The Rhodes Scholarship is one of the world's most prestigious international study awards; recipients include former US president Bill Clinton, astronomer Edwin Hubble and Australian Nobel Laureate Howard Florey.
It isn't easy to win one: students must display leadership, integrity, community spirit and energy and be outstanding academics. In Hong Kong, Chinese University students have far outpaced their peers in the rigorous selection process, with 11 of the last 16 annual awards going to them - that's more than two thirds.
It's an enviable record, and one that has provoked envy - and questions. Academics at other universities ask whether the location of the Rhodes Trust secretariat for Hong Kong - within CUHK's office of admissions and financial aid - could have influenced the university's success in winning postgraduate scholarships to the University of Oxford.
Chinese University and the Rhodes Selection Committee in Hong Kong vigorously reject any suggestion of favouritism; CUHK students win more awards, they say, because more of them apply.

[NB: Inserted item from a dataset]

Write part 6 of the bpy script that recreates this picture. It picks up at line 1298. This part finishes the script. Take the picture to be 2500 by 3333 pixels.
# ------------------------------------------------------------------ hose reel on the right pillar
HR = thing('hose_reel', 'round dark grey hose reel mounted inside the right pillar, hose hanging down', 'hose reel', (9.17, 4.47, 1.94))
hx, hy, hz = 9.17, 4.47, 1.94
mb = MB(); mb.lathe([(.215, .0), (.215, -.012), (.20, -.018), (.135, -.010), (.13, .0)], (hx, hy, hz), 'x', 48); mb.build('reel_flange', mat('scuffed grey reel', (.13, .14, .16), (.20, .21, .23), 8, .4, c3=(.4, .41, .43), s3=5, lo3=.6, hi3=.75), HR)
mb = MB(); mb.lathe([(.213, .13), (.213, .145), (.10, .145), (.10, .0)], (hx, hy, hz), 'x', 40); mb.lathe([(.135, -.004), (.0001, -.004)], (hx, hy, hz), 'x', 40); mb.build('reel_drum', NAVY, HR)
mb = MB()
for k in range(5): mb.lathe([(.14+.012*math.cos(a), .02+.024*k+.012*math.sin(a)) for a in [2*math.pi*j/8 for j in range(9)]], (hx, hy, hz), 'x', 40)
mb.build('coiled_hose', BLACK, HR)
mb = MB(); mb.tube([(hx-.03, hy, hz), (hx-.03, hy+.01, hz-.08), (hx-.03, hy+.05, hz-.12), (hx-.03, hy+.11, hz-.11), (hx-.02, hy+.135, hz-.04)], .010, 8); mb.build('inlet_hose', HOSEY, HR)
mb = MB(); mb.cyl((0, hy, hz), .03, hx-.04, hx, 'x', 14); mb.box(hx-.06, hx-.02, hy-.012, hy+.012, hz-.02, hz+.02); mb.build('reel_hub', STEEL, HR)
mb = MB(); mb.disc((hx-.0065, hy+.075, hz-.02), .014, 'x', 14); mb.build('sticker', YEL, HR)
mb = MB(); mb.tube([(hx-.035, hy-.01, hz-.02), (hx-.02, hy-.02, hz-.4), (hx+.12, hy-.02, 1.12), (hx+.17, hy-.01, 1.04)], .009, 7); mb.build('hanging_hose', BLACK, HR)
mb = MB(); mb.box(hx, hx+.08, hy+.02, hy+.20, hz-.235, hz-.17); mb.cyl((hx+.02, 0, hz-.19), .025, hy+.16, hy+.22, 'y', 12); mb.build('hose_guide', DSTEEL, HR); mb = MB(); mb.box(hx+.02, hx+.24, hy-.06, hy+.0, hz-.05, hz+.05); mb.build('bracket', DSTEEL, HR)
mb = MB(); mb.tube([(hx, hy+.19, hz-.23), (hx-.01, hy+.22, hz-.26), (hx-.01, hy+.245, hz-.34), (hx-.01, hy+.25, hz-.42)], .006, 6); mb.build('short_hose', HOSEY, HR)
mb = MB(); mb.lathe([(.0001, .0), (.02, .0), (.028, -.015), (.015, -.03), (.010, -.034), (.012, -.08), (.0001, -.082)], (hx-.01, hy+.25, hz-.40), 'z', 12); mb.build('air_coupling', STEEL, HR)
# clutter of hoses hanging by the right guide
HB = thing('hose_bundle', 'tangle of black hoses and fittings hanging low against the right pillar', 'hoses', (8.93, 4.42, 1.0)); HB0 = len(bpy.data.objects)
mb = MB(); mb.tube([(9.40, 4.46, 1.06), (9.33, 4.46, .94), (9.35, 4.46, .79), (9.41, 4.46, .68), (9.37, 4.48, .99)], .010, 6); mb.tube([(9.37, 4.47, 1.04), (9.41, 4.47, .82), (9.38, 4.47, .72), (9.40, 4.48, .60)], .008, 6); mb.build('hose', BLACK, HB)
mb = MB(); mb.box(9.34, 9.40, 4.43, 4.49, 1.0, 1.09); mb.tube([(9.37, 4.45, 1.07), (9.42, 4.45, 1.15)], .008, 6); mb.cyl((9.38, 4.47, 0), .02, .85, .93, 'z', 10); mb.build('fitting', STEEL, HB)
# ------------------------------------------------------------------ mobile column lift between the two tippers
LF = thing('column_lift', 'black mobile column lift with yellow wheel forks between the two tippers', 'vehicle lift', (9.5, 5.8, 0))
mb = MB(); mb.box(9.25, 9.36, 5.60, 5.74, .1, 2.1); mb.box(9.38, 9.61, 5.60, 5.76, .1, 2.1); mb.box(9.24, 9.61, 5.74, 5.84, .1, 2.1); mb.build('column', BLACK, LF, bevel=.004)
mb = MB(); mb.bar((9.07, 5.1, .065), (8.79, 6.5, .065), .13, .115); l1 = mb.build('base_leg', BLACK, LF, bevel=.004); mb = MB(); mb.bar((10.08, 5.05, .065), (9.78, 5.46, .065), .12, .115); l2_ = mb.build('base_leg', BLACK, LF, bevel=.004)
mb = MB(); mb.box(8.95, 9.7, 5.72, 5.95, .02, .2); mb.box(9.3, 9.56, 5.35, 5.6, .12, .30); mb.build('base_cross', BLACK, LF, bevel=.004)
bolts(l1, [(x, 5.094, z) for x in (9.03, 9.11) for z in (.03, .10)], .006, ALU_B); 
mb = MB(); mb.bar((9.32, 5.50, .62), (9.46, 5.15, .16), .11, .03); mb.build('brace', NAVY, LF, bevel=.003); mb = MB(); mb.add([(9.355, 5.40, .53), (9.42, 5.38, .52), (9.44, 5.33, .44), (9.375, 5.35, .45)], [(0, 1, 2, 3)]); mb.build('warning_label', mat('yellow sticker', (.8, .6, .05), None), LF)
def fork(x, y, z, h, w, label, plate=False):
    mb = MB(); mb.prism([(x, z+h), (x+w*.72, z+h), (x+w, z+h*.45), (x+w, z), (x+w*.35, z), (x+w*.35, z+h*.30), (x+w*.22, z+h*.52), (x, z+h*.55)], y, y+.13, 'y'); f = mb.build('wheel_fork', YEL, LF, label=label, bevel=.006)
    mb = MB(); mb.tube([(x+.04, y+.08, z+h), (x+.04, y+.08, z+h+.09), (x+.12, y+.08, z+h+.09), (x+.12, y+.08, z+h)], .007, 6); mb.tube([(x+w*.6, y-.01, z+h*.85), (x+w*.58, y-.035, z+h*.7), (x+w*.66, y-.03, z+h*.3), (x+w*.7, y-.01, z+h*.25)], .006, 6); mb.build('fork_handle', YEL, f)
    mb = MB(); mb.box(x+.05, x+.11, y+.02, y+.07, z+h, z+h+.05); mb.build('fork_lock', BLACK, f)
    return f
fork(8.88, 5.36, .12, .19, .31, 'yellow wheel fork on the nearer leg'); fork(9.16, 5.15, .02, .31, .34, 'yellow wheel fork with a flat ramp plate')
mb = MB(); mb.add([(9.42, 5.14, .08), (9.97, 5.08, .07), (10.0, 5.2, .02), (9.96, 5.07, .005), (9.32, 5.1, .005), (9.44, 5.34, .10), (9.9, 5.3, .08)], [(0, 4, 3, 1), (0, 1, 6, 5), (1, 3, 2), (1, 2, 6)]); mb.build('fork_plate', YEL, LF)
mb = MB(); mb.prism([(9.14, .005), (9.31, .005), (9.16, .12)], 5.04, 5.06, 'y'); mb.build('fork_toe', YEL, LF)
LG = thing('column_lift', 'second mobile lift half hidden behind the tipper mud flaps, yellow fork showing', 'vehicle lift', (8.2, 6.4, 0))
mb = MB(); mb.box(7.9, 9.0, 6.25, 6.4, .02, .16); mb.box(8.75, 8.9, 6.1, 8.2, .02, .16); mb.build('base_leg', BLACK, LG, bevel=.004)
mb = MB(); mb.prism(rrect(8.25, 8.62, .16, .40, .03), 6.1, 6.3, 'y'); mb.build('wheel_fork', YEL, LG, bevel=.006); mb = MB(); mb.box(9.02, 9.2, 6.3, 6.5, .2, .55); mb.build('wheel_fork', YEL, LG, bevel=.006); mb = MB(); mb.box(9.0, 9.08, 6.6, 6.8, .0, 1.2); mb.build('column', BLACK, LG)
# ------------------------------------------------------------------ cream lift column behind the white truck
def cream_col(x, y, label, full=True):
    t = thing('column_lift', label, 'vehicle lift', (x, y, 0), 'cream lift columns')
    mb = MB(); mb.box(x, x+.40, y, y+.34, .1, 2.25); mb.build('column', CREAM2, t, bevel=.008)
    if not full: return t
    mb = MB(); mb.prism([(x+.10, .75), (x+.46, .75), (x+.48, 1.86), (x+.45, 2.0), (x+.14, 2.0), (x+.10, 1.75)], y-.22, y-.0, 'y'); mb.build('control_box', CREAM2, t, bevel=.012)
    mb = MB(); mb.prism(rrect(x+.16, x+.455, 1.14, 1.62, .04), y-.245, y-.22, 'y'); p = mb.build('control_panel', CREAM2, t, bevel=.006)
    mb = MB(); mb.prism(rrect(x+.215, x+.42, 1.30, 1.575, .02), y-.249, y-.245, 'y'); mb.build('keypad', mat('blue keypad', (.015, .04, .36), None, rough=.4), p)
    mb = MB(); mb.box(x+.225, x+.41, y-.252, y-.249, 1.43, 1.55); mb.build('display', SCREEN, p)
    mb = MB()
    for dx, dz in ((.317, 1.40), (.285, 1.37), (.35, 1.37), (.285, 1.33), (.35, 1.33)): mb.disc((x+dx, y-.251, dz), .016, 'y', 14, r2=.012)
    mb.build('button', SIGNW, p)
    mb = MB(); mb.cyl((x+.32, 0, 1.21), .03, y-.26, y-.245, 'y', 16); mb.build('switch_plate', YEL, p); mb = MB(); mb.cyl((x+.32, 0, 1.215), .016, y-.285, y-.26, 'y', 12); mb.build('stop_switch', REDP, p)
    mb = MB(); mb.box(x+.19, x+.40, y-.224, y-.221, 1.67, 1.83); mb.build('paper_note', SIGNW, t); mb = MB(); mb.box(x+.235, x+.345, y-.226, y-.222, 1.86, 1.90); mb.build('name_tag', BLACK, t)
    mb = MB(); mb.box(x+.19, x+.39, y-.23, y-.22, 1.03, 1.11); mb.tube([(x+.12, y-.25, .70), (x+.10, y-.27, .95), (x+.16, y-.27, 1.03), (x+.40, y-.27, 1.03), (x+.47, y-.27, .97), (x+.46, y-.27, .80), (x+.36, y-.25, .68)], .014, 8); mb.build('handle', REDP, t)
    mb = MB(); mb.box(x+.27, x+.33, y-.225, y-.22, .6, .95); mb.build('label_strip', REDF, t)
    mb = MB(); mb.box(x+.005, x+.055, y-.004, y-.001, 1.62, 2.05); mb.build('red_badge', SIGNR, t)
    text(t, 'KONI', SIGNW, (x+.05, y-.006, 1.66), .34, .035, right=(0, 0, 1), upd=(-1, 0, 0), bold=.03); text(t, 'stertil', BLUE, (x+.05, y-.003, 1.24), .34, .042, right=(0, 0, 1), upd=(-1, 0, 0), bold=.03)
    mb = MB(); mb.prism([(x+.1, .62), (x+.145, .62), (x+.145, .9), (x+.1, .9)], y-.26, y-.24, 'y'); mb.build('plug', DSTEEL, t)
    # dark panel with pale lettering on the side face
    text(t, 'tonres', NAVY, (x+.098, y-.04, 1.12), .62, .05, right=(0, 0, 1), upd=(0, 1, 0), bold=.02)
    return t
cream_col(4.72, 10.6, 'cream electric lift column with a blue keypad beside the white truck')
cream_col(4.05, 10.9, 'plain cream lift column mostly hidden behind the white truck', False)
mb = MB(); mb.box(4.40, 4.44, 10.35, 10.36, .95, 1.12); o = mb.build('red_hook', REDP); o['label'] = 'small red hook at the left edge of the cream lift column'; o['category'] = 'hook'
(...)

'People from other universities have complained,' said Grace Chow, director of admissions and financial aid at Chinese University, and also administrator of the Rhodes Scholarship. 'This is so unfair. We have been doing this on a voluntary basis. The other universities have representatives on the committee. They could also say: 'Mrs Chow, please give the secretariat back to us'.'
Chinese University has administered the scholarship since 1995. Previously, it was jointly run by CUHK and the University of Hong Kong, which hosted the secretariat in alternate years.